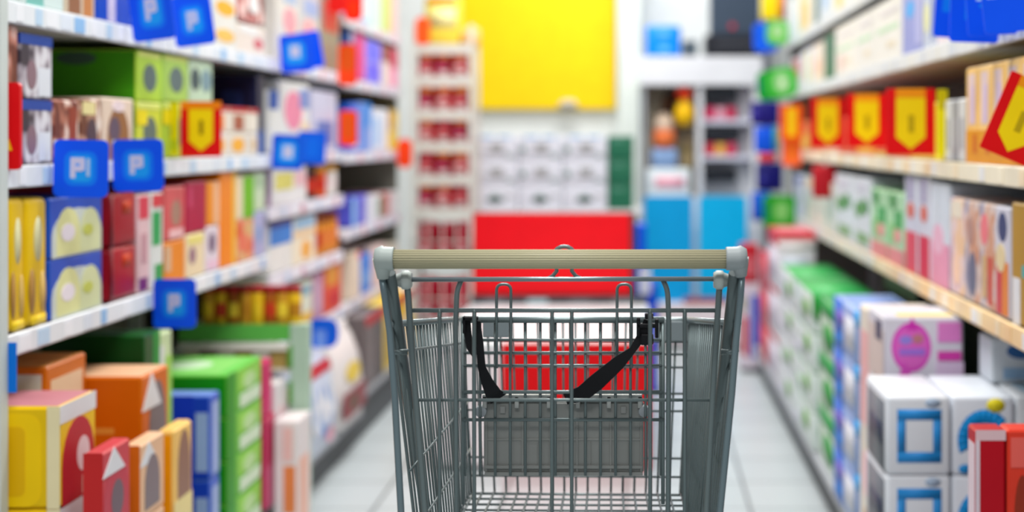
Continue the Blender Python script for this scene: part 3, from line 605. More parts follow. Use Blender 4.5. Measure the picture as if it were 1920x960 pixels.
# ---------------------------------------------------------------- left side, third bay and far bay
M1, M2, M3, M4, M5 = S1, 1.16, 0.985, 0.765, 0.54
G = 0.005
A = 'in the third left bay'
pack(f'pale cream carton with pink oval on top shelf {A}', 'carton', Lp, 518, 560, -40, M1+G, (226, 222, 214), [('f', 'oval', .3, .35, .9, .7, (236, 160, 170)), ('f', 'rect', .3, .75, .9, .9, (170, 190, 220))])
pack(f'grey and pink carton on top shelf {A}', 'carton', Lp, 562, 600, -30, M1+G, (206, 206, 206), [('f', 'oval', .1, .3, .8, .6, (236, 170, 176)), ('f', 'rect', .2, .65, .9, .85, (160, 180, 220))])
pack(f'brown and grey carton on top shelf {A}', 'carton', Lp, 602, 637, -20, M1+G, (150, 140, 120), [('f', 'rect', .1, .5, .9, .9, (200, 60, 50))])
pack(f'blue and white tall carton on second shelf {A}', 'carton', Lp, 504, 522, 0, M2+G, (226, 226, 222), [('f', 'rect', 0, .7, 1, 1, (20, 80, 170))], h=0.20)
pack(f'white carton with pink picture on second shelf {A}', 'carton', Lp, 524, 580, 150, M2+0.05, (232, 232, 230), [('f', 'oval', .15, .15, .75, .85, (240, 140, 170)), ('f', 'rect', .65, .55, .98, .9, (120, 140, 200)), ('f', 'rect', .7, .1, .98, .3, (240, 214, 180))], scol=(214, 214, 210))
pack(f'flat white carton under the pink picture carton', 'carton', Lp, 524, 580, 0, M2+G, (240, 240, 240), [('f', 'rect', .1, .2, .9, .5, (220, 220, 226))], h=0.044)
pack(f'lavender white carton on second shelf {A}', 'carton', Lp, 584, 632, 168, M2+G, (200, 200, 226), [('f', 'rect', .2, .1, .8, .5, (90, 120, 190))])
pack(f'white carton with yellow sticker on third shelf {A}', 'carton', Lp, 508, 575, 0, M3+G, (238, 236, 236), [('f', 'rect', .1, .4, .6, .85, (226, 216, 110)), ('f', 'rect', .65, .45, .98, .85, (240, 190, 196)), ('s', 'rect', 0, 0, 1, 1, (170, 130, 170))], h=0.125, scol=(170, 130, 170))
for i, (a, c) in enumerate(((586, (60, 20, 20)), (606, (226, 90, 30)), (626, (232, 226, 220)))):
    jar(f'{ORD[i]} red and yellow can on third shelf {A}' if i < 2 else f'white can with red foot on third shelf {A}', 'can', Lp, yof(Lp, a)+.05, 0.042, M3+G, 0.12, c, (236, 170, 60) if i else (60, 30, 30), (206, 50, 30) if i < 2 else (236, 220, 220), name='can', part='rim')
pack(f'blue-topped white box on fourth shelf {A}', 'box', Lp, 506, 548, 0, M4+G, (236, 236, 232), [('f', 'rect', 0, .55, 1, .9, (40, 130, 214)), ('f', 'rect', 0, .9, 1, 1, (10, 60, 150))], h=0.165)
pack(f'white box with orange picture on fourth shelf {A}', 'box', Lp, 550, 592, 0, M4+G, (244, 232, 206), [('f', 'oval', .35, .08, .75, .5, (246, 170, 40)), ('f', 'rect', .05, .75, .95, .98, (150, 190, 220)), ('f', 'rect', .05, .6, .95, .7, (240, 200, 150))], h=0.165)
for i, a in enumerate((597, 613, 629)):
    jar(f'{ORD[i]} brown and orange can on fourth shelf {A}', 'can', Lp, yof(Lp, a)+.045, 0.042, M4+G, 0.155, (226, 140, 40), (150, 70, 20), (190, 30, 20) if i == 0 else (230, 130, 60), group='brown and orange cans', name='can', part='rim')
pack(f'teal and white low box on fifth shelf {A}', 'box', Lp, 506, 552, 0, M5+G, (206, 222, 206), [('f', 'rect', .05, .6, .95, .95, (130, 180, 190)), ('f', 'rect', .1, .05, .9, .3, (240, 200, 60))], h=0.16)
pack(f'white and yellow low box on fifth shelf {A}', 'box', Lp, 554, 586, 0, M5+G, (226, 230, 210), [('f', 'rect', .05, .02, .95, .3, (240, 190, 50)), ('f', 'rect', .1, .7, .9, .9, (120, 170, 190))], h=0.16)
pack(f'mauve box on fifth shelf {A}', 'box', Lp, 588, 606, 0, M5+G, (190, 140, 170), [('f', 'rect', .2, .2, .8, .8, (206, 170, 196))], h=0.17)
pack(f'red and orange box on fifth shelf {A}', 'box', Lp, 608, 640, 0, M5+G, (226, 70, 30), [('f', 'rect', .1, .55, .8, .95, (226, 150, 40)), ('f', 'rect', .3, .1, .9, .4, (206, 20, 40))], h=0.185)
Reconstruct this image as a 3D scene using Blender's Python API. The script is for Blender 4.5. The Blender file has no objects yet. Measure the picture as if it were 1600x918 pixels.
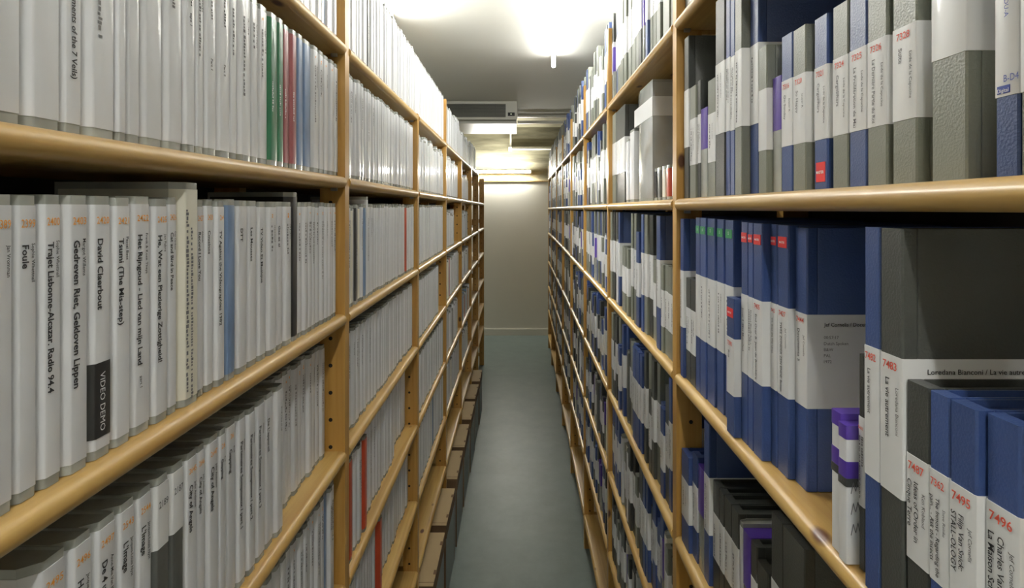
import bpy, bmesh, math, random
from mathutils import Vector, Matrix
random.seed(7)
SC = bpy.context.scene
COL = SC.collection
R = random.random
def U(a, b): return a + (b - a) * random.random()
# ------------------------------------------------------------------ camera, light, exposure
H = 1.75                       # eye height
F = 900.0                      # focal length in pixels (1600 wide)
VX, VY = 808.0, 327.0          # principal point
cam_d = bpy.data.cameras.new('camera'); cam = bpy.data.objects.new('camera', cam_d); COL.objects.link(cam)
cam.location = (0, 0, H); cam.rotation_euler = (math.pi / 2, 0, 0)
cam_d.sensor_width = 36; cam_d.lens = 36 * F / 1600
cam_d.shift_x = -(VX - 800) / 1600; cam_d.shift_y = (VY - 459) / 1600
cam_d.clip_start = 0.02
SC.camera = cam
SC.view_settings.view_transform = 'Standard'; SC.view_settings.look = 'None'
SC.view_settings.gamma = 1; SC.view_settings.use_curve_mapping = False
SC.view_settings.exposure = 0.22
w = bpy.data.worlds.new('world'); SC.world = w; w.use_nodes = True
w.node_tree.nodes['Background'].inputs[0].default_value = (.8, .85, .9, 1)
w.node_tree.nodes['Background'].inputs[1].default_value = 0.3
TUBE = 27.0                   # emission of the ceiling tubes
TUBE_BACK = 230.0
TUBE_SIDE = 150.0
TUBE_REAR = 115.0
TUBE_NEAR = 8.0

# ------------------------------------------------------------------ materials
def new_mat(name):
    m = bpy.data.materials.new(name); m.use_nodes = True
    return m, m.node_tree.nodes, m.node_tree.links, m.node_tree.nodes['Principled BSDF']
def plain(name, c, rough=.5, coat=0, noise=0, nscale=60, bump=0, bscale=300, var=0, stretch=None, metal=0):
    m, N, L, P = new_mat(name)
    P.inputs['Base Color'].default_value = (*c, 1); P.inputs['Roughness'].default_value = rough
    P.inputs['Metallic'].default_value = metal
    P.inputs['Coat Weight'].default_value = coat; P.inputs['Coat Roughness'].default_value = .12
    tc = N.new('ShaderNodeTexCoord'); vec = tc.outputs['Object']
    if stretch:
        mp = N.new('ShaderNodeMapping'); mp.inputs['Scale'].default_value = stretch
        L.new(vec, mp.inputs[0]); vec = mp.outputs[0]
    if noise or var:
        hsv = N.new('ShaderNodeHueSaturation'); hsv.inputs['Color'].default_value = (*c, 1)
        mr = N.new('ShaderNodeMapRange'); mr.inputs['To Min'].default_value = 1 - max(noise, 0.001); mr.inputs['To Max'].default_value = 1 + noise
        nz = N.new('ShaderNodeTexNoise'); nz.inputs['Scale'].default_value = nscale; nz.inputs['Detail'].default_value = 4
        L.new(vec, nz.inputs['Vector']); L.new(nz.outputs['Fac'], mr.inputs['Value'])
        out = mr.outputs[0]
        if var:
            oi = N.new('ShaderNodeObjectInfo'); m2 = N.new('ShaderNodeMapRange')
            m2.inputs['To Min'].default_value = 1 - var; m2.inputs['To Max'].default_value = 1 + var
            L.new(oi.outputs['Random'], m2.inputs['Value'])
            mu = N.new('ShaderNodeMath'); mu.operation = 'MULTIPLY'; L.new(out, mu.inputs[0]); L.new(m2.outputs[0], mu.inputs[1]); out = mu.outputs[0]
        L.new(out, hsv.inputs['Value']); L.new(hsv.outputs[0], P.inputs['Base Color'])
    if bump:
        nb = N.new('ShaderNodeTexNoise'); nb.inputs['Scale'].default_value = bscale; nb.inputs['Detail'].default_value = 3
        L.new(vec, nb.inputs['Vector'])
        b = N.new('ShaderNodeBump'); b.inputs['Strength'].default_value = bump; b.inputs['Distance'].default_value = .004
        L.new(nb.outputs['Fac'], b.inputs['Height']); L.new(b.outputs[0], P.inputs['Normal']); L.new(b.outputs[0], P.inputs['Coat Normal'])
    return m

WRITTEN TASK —
Identify each line containing the string "from" and copy it out.

SOLVED EXERCISE —
Continue the Blender Python script for this scene: part 3, from line 605. More parts follow. Use Blender 4.5. Measure the picture as if it were 1920x960 pixels.
from mathutils import Vector, Matrix